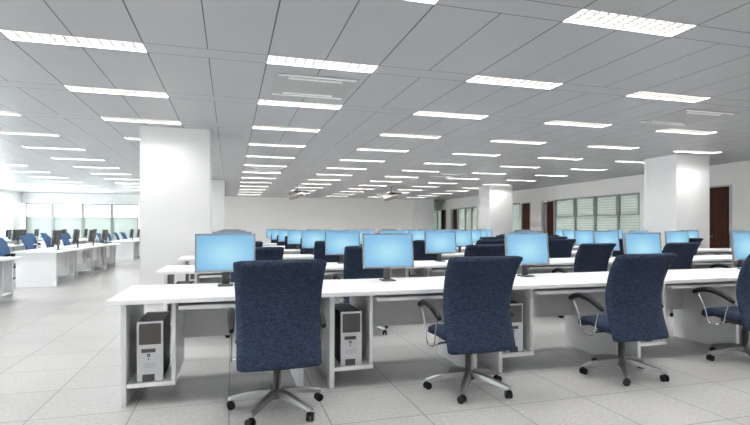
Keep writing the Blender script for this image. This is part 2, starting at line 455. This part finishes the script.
# free-standing square pillars
for i, (x0, x1, y0, y1, lb) in enumerate([
        (-1.53, -.36, 9.52, 10.42, ''), (-1.39, -.22, 19.45, 20.4, ''), (10.38, 11.42, 9.47, 10.45, ''), (10.42, 11.50, 18.55, 19.5, '')]):
    struct(boxobj('wall_pillar_%d' % (i + 1), (x0, x1, y0, y1, 0, CEIL), 'column'))

# ------------------------------------------------------------ ceiling lights
NTH = ['first', 'second', 'third', 'fourth', 'fifth', 'sixth', 'seventh', 'eighth', 'ninth', 'tenth', 'eleventh', 'twelfth', 'thirteenth', 'fourteenth', 'fifteenth', 'sixteenth', 'seventeenth']
def make_light():
    t = thing('ceiling_light', 'ceiling light')
    D = .055
    boxobj('diffuser', (.006, LW - .006, .006, LD - .006, D, D + .004), 'lamp', t)
    bm = bmesh.new()
    for d in ((0, LW, 0, .006), (0, LW, LD - .006, LD), (0, .006, .006, LD - .006), (LW - .006, LW, .006, LD - .006)):
        box(bm, d[0], d[1], d[2], d[3], -.002, D + .012)
    obj('housing', bm, 'frame', t)
    bm = bmesh.new()
    for k in range(1, 12):
        x = LW * k / 12; box(bm, x - .002, x + .002, .008, LD - .008, .004, .030)
    for k in range(1, 5):
        y = LD * k / 5; box(bm, .008, LW - .008, y - .002, y + .002, .002, .036)
    obj('louvre', bm, 'louvre', t)
    return t
LK = Kind(make_light())
colname = {-4: 'column beside the windows', -3: 'third column left of the pillar', -2: 'second column left of the pillar',
           -1: 'column meeting the left pillar', 0: 'column right of the left pillar', 1: 'second column right of left pillar',
           2: 'third column right of left pillar', 3: 'column left of the right pillar', 4: 'column meeting the right pillar', 5: 'column along the doors'}
NEAREST = {-4: 9, -3: 6, -2: 2, -1: 0, 0: -1, 1: -1, 2: 0, 3: 1, 4: 2}     # first row of each column that the view takes in
for (i, j, x, y) in LIGHTS:
    k = j - NEAREST[i]
    if k < 0: lb = 'louvred ceiling light outside the photo, %s before its %s' % (NTH[-k - 1], colname[i])
    else: lb = 'white louvred ceiling light, %s from the front, %s' % (NTH[k], colname[i])
    LK.put((x, y, CEIL), 0, lb, 'recessed ceiling lights')

LK.put((13.6, 10.4, CEIL - .07), 0, 'unseen ceiling light added to brighten the corridor behind the nearest brown door', 'recessed ceiling lights')  # unseen lamp, added to brighten the corridor behind the door
# air-conditioning cassettes
def make_cassette():
    t = thing('air_vent', 'air vent')
    boxobj('face_plate', (0, 1.0, 0, .96, -.006, 0), 'vent', t)
    for (x0, x1, y0, y1) in ((.03, .97, .035, .065), (.16, .82, .13, .175), (.16, .82, .79, .835), (.03, .97, .895, .925)):
        bm = bmesh.new(); box(bm, x0, x1, y0, y1, -.020, -.0065, .003); obj('flap', bm, 'flap', t)
    return t
AK = Kind(make_cassette())
for x, y, lb in ((.50, 5.79, 'square grey ceiling air vent between the two nearest lights above the left chairs'),
                 (6.60, 5.82, 'square grey ceiling air vent near the right pillar'),
                 (.55, 15.0, 'distant ceiling air vent in the light column beside the left pillar'),
                 (6.60, 15.0, 'distant ceiling air vent right of centre')):
    AK.put((x, y, CEIL), 0, lb, 'ceiling air vents')

# projectors
def make_projector():
    t = thing('ceiling_projector', 'projector')
    bm = bmesh.new(); tube(bm, [(0, 0, -.01), (0, 0, -.30)], .018, 10); box(bm, -.07, .07, -.07, .07, -.012, 0); obj('mount_pole', bm, 'darksteel', t)
    bm = bmesh.new(); box(bm, -.10, .42, -.14, .14, -.335, -.27, .01); obj('bracket', bm, 'darksteel', t)
    R = Matrix.Rotation(math.radians(24), 4, 'X') @ Matrix.Rotation(math.radians(-16), 4, 'Y')
    bm = bmesh.new(); box(bm, -.30, .30, -.24, .24, -.08, .08, .03, 2, Matrix.Translation((-.06, 0, -.44)) @ R); b = obj('body', bm, 'projbody', t)
    bm = bmesh.new(); tube(bm, [Vector((-.06, 0, -.44)) + R @ Vector((.12, .24, 0)), Vector((-.06, 0, -.44)) + R @ Vector((.12, .28, 0))], .05, 16); obj('lens', bm, 'lens', b)
    return t
PKd = Kind(make_projector())
PKd.put((2.62, 20.3, CEIL), 0, 'beige projector hanging from the ceiling, the left one of the two', 'ceiling projectors')
PKd.put((6.65, 20.3, CEIL), 0, 'beige projector hanging from the ceiling, the right one of the two', 'ceiling projectors')

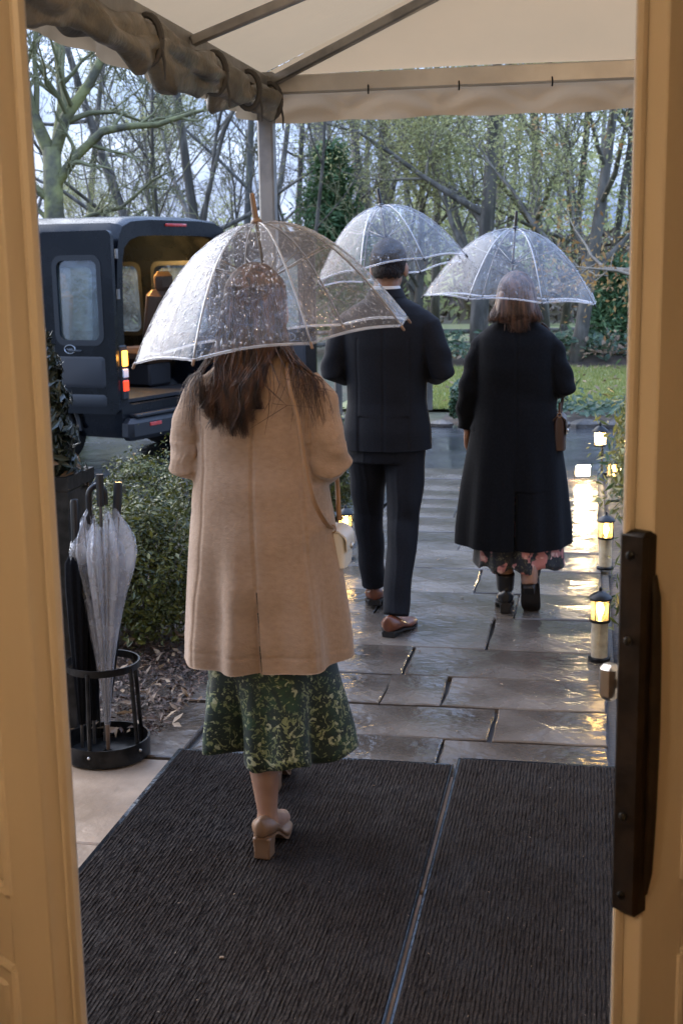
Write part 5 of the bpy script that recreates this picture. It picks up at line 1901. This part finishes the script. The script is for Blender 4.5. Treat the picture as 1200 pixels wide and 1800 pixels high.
def skirt1_fn(a):
    x, y, z = a[:, 0].copy(), a[:, 1].copy(), a[:, 2].copy()
    phi = np.arctan2(y, x)
    g = smooth01((.62 - z) / .32)
    d = g * (.020 * np.sin(5 * phi + .9) + .016 * np.sin(8 * phi + 2.4) + .006 * np.sin(15 * phi))
    deep = g * np.exp(-((phi + 1.98) / .13) ** 2) * -.042
    rad = np.maximum(np.hypot(x, y), .05)
    a[:, 0] += (d + deep) * x / rad
    a[:, 1] += (d + deep) * y / rad
    a[:, 2] += g * (.035 * smooth01((-x - .02) / .14) + .012 * np.sin(6 * phi + 1)) * (z < .45)
    return a
sk = MB()
rings = []
for i in range(26):
    t = i / 25
    z = lerp(.80, .285, t)
    rings.append(ering(lerp(.0, .028, t), lerp(0, .02, t), z, lerp(.165, .210, t), lerp(.125, .195, t), 110, 2.0))
sk.loft(rings, False)
me = sk.mesh('skirt', M['green_print'], True, 180)
deform(me, skirt1_fn)
link('skirt', evalmods(me, [('SOLIDIFY', dict(thickness=.003, offset=-1))]), w1)
shoe(w1, 'shoe', (.016, -.098, .0), R(-5), M['tan'], .235, .076, .062, .064, .1, heelm=M['tanheel'], heelr=(.026, .027), solem=M['tanheel'])
shoe(w1, 'shoe', (-.078, .37, .0), R(2), M['tan'], .235, .076, .062, .064, .1, heelm=M['tanheel'], heelr=(.026, .027), solem=M['tanheel'])
# long brown hair: a mass with many strands over it
hr = random.Random(9)
hm = MB()
hm.ell((0, .004, 1.585), (.084, .100, .104), 20, 12)
hm.loft([ering(-.0, -.050, 1.60, .070, .030, 20), ering(0, -.058, 1.50, .080, .028, 20), ering(-.008, -.072, 1.43, .074, .024, 20), ering(-.022, -.100, 1.38, .062, .016, 20), ering(-.030, -.118, 1.34, .045, .008, 20)])
me = remesh(hm, .007, 4)
me2 = bmesh.new(); me2.from_mesh(me)
dl_ = [f for f in me2.faces if f.calc_center_median().y > .055 and f.calc_center_median().z < 1.63]
bmesh.ops.delete(me2, geom=dl_, context='FACES'); me2.to_mesh(me); me2.free()
finish(me, M['hair'], True, 180)
hob = link('hair', me, w1)
paths = []
for i in range(2600):
    a = hr.gauss(0, .80)
    el = hr.uniform(-.1, 1.5)
    def scalp(a, el):
        return V((.087 * math.sin(a) * math.cos(el), .004 - .104 * math.cos(a) * math.cos(el), 1.585 + .108 * math.sin(el)))
    p0, pm = scalp(a, el), scalp(a, min(el, .30))
    pq = scalp(a, (el + min(el, .30)) / 2)
    sa, ca = math.sin(a), max(.15, math.cos(a))
    if hr.random() < .95:
        lock = hr.randrange(9)
        lx = (-.118, -.10, -.082, -.06, -.04, -.02, -.003, .015, .030)[lock]
        lz = (1.325, 1.275, 1.245, 1.262, 1.228, 1.246, 1.222, 1.268, 1.31)[lock]
        if hr.random() < .30:
            lx += (sa * .075 - .045 - lx) * .55
        xe = lx + hr.gauss(0, .0055)
        ze = lz + abs(hr.gauss(0, .036))
        w_ = .013 * math.sin(lock * 2.1) + hr.uniform(-.005, .005)
        dp = hr.uniform(-.012, .010) - .010 * (lock % 2)
        pts = [p0, pq, pm, V((.088 * sa, -.040 - .052 * ca + dp, 1.50)), V((.076 * sa - .014, -.095 + dp, 1.425)), V((lerp(.07 * sa, xe, .60) + w_, -.128 + dp, 1.365)), V((lerp(.08 * sa, xe, .9) - w_, -.146 + dp, 1.305)), V((xe + w_ * .8, -.150 + dp * .8, ze))]
    else:
        sd = 1 if hr.random() < .62 else -1
        a2 = sd * hr.uniform(.5, 1.5)
        b_ = hr.uniform(0, 1)
        j_ = lambda k: hr.uniform(-k, k)
        pts = [scalp(a2, el), scalp(a2, min(el, .3)), V((sd * (.088 + j_(.008)), -.045 + j_(.035), 1.50)), V((sd * (.105 + j_(.016)), -.060 + j_(.035), 1.44)), V((sd * (.125 + .05 * b_), -.088 + .05 * b_ + j_(.015), 1.408 - .022 * b_)), V((sd * (.13 + .07 * b_ + j_(.012)), -.118 + .07 * b_, 1.36 + j_(.02))), V((sd * (.135 + .085 * b_ + j_(.02)), -.130 + .07 * b_, 1.29 + j_(.06)))]
    sm_pts = []
    for j in range(len(pts) - 1):
        p_1, p_2 = pts[j], pts[j + 1]
        p_0, p_3 = pts[max(j - 1, 0)], pts[min(j + 2, len(pts) - 1)]
        for k in (0, .5):
            sm_pts.append(.5 * ((2 * p_1) + (p_2 - p_0) * k + (2 * p_0 - 5 * p_1 + 4 * p_2 - p_3) * k * k + (3 * p_1 - p_0 - 3 * p_2 + p_3) * k ** 3))
    sm_pts.append(pts[-1])
    paths.append(sm_pts)
for i in range(16):
    a = hr.gauss(0, .9)
    z0 = hr.uniform(1.34, 1.45)
    x0 = hr.choice((-1, 1)) * hr.uniform(.02, .17)
    pts = [V((x0 * .6, -.10, z0 + .06)), V((x0 * .9, -.135, z0)), V((x0 + hr.gauss(0, .03), -.145 - hr.uniform(0, .01), z0 - .05)), V((x0 * 1.1 + hr.gauss(0, .05), -.148 - hr.uniform(0, .012), z0 - hr.uniform(.06, .12)))]
    paths.append(pts)
strands('hair_strands', w1, paths, .0015, M['hair'])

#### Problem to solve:
In the records above, find the line containing "struct(boxobj('wall_pillar_%d' % (i" and output every line from the first through that one, exactly, omitting pictures.

#### Solution:
Keep writing the Blender script for this image. This is part 2, starting at line 455. This part finishes the script.
# free-standing square pillars
for i, (x0, x1, y0, y1, lb) in enumerate([
        (-1.53, -.36, 9.52, 10.42, ''), (-1.39, -.22, 19.45, 20.4, ''), (10.38, 11.42, 9.47, 10.45, ''), (10.42, 11.50, 18.55, 19.5, '')]):
    struct(boxobj('wall_pillar_%d' % (i + 1), (x0, x1, y0, y1, 0, CEIL), 'column'))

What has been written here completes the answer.